→ **Exercise details**: Repeat everything in the material exactly.

--- start of Dataset section ---

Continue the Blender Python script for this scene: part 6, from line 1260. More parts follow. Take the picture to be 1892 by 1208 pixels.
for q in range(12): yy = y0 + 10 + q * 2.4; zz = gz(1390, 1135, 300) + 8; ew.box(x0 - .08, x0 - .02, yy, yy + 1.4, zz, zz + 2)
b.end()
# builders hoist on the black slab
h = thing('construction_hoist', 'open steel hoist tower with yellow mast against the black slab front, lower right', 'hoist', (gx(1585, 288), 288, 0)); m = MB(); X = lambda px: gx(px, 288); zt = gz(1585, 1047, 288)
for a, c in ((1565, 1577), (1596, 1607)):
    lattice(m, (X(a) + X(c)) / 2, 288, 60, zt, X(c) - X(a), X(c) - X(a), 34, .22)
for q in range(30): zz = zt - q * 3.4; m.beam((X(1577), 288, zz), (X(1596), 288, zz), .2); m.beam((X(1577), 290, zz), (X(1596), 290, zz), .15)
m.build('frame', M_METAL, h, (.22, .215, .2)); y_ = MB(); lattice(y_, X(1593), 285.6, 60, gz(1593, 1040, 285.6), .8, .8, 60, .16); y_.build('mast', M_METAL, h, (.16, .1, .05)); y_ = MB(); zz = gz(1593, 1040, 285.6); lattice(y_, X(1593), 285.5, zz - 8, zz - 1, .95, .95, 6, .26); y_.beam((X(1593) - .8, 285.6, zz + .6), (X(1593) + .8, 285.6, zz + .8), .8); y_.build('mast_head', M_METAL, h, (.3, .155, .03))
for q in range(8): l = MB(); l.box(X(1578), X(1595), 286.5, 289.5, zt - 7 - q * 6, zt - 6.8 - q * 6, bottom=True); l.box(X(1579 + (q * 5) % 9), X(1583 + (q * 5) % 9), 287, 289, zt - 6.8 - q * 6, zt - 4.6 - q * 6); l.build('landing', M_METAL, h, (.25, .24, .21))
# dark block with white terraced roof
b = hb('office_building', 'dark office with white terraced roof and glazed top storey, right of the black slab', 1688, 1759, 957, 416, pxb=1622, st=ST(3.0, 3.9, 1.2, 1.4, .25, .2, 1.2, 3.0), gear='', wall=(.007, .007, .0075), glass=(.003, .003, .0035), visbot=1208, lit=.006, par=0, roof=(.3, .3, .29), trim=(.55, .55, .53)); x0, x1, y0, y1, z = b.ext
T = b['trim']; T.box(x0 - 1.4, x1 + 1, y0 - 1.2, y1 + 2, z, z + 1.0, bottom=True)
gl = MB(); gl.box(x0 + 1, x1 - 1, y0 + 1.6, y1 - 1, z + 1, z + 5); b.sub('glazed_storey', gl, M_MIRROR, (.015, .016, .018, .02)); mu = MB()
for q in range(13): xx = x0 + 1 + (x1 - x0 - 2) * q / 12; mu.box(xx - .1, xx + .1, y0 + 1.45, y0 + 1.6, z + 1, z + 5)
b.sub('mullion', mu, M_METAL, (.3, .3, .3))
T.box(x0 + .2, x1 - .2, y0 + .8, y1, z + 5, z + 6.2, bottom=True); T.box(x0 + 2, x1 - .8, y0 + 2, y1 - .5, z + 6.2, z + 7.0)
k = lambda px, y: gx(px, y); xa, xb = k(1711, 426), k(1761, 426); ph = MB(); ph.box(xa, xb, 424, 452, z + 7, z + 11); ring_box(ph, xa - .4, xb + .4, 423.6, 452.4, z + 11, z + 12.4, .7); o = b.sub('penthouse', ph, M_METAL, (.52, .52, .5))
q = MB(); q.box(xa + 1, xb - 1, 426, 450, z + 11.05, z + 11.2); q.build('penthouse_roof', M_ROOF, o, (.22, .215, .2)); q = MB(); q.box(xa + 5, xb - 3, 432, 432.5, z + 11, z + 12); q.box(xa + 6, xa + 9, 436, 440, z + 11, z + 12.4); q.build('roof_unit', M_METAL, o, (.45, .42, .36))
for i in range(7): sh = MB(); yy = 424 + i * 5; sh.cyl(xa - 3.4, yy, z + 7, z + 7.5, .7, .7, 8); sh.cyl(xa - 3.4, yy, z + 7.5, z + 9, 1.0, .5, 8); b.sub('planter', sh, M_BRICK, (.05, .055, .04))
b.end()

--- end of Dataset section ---

→ **Problem solution**:
Continue the Blender Python script for this scene: part 6, from line 1260. More parts follow. Take the picture to be 1892 by 1208 pixels.
for q in range(12): yy = y0 + 10 + q * 2.4; zz = gz(1390, 1135, 300) + 8; ew.box(x0 - .08, x0 - .02, yy, yy + 1.4, zz, zz + 2)
b.end()
# builders hoist on the black slab
h = thing('construction_hoist', 'open steel hoist tower with yellow mast against the black slab front, lower right', 'hoist', (gx(1585, 288), 288, 0)); m = MB(); X = lambda px: gx(px, 288); zt = gz(1585, 1047, 288)
for a, c in ((1565, 1577), (1596, 1607)):
    lattice(m, (X(a) + X(c)) / 2, 288, 60, zt, X(c) - X(a), X(c) - X(a), 34, .22)
for q in range(30): zz = zt - q * 3.4; m.beam((X(1577), 288, zz), (X(1596), 288, zz), .2); m.beam((X(1577), 290, zz), (X(1596), 290, zz), .15)
m.build('frame', M_METAL, h, (.22, .215, .2)); y_ = MB(); lattice(y_, X(1593), 285.6, 60, gz(1593, 1040, 285.6), .8, .8, 60, .16); y_.build('mast', M_METAL, h, (.16, .1, .05)); y_ = MB(); zz = gz(1593, 1040, 285.6); lattice(y_, X(1593), 285.5, zz - 8, zz - 1, .95, .95, 6, .26); y_.beam((X(1593) - .8, 285.6, zz + .6), (X(1593) + .8, 285.6, zz + .8), .8); y_.build('mast_head', M_METAL, h, (.3, .155, .03))
for q in range(8): l = MB(); l.box(X(1578), X(1595), 286.5, 289.5, zt - 7 - q * 6, zt - 6.8 - q * 6, bottom=True); l.box(X(1579 + (q * 5) % 9), X(1583 + (q * 5) % 9), 287, 289, zt - 6.8 - q * 6, zt - 4.6 - q * 6); l.build('landing', M_METAL, h, (.25, .24, .21))
# dark block with white terraced roof
b = hb('office_building', 'dark office with white terraced roof and glazed top storey, right of the black slab', 1688, 1759, 957, 416, pxb=1622, st=ST(3.0, 3.9, 1.2, 1.4, .25, .2, 1.2, 3.0), gear='', wall=(.007, .007, .0075), glass=(.003, .003, .0035), visbot=1208, lit=.006, par=0, roof=(.3, .3, .29), trim=(.55, .55, .53)); x0, x1, y0, y1, z = b.ext
T = b['trim']; T.box(x0 - 1.4, x1 + 1, y0 - 1.2, y1 + 2, z, z + 1.0, bottom=True)
gl = MB(); gl.box(x0 + 1, x1 - 1, y0 + 1.6, y1 - 1, z + 1, z + 5); b.sub('glazed_storey', gl, M_MIRROR, (.015, .016, .018, .02)); mu = MB()
for q in range(13): xx = x0 + 1 + (x1 - x0 - 2) * q / 12; mu.box(xx - .1, xx + .1, y0 + 1.45, y0 + 1.6, z + 1, z + 5)
b.sub('mullion', mu, M_METAL, (.3, .3, .3))
T.box(x0 + .2, x1 - .2, y0 + .8, y1, z + 5, z + 6.2, bottom=True); T.box(x0 + 2, x1 - .8, y0 + 2, y1 - .5, z + 6.2, z + 7.0)
k = lambda px, y: gx(px, y); xa, xb = k(1711, 426), k(1761, 426); ph = MB(); ph.box(xa, xb, 424, 452, z + 7, z + 11); ring_box(ph, xa - .4, xb + .4, 423.6, 452.4, z + 11, z + 12.4, .7); o = b.sub('penthouse', ph, M_METAL, (.52, .52, .5))
q = MB(); q.box(xa + 1, xb - 1, 426, 450, z + 11.05, z + 11.2); q.build('penthouse_roof', M_ROOF, o, (.22, .215, .2)); q = MB(); q.box(xa + 5, xb - 3, 432, 432.5, z + 11, z + 12); q.box(xa + 6, xa + 9, 436, 440, z + 11, z + 12.4); q.build('roof_unit', M_METAL, o, (.45, .42, .36))
for i in range(7): sh = MB(); yy = 424 + i * 5; sh.cyl(xa - 3.4, yy, z + 7, z + 7.5, .7, .7, 8); sh.cyl(xa - 3.4, yy, z + 7.5, z + 9, 1.0, .5, 8); b.sub('planter', sh, M_BRICK, (.05, .055, .04))
b.end()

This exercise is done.